At the Court of Appeal, Lord Justice Moore-Bick explained:

“By that stage the mother accepted that the father had rights of custody within the terms of the Hague Convention and that her removal of K to England in June 2013 amounted to a “wrongful removal”, thereby triggering a requirement for the court summarily to order K’s return to Malta unless one or more of the exceptions within the Convention was established.

The mother relied upon two such exceptions, firstly the child’s objections and secondly Article 13(b) [of the Hague Convention]. The relevant terms of Article 13 of the Convention are as follows:

“Child objections

The judicial or administrative authority may also refuse to order the return of the child if it finds that the child objects to being returned and has attained an age and degree of maturity at which it is appropriate to take account of its views.

Article 13(b)

… the judicial or administrative authority of the requested State is not bound to order the return of the child if the person, institution or other body which opposes its return establishes that … there is a grave risk that his or her return would expose the child to physical or psychological harm or otherwise place the child in an intolerable situation.”

In support of her case, the mother made criticisms of the father and his behaviour, sought to characterise him as angry, moody and aggressive, but fell short of complaining of actual physical violence. There is a dispute between the parents as to what part the father played in K’s upbringing before the separation.”

During the course of the initial hearing, Mrs Justice Parker interviewed K for “over an hour”, in order to discuss her views of the family’s situation. This meeting followed an earlier interview with a Cafcass officer. During the latter, K had:

“…described Malta in negative terms, particularly highlighting that it was a small island, where everybody knew each other’s business, where she had experienced poverty and that, although the weather and the scenery were nice, the language and the people were “horrible”. She also spoke in negative terms about her father.”

However, Mrs Justice Parker concluded that K’s objections were not as absolute as they appeared, and that she was in fact simply confused and had no rational or thought-through reasons for not wanting to return to Malta.

She concluded:

“In this case it is in K’s interests to return. Quite apart from the underlying purpose of the Convention, it is in her interests to return to her home, her environment, her school, and to a place where she may be able to restore her relationship with her father.”

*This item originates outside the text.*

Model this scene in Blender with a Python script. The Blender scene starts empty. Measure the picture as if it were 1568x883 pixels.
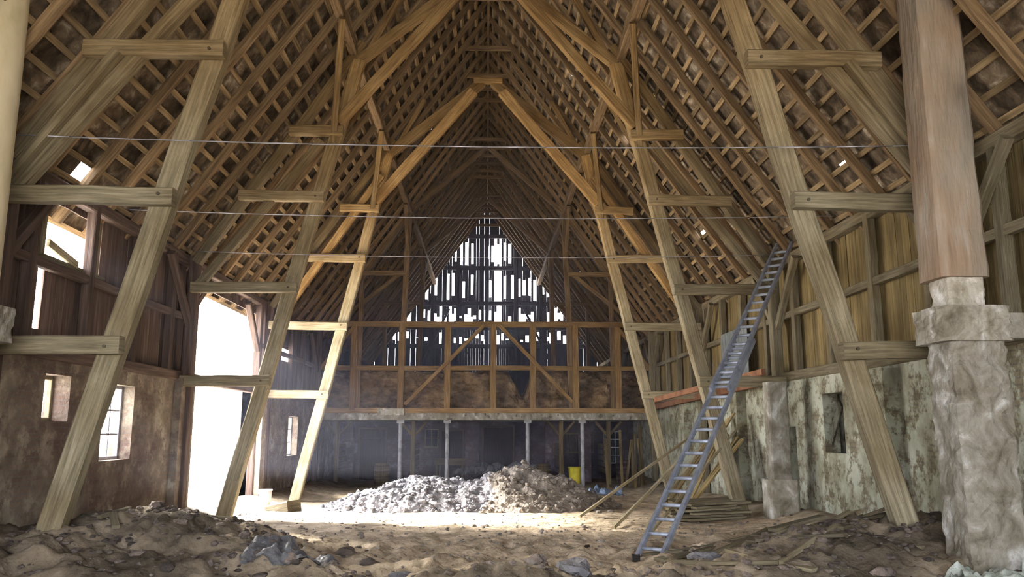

K’s mother appealed the ruling. Her legal term argued that the judge had been wrong to meet and rely on her discussion with K in coming to her judgement. In doing so, she had contravened the official Guidelines for Judges Meeting Children who are Subject to Family Proceedings.

The Court of Appeal agreed, saying:

“Despite having great respect for this judge, who is highly experienced in the conduct of proceedings where the voice of the child needs to be heard, our conclusion is that on this occasion the conduct of the judicial interview did indeed fall on the wrong side of the line.”

During the meeting with K, said the Lord Justice, the judge’s role should have been “largely that of a passive recipient of whatever communication the young person wishes to transmit.”

In addition, the purpose of such meetings is “not to obtain evidence and the judge should not, therefore, probe or seek to test whatever it is that the child wishes to say. The meeting is primarily for the benefit of the child, rather than for the benefit of the forensic process by providing additional evidence to the judge.”

On a similar note, “the judge was in error in regarding the meeting as being an opportunity for K to make representations or submissions to the judge. The purpose of any judicial meeting is not for the young person to argue their case; it is simply, but importantly, to provide an opportunity for the young person to state whatever it is that they wish to state directly to the judge who is going to decide an important issue in their lives.”

Lord Justice Moore-Bick concluded:

“In a case that has already been unduly delayed at every stage, the prospect of a re-hearing before a different judge is not one that will be welcomed by anyone. That said, we are afraid that, regrettable though it is, a re-hearing is the only possible outcome.”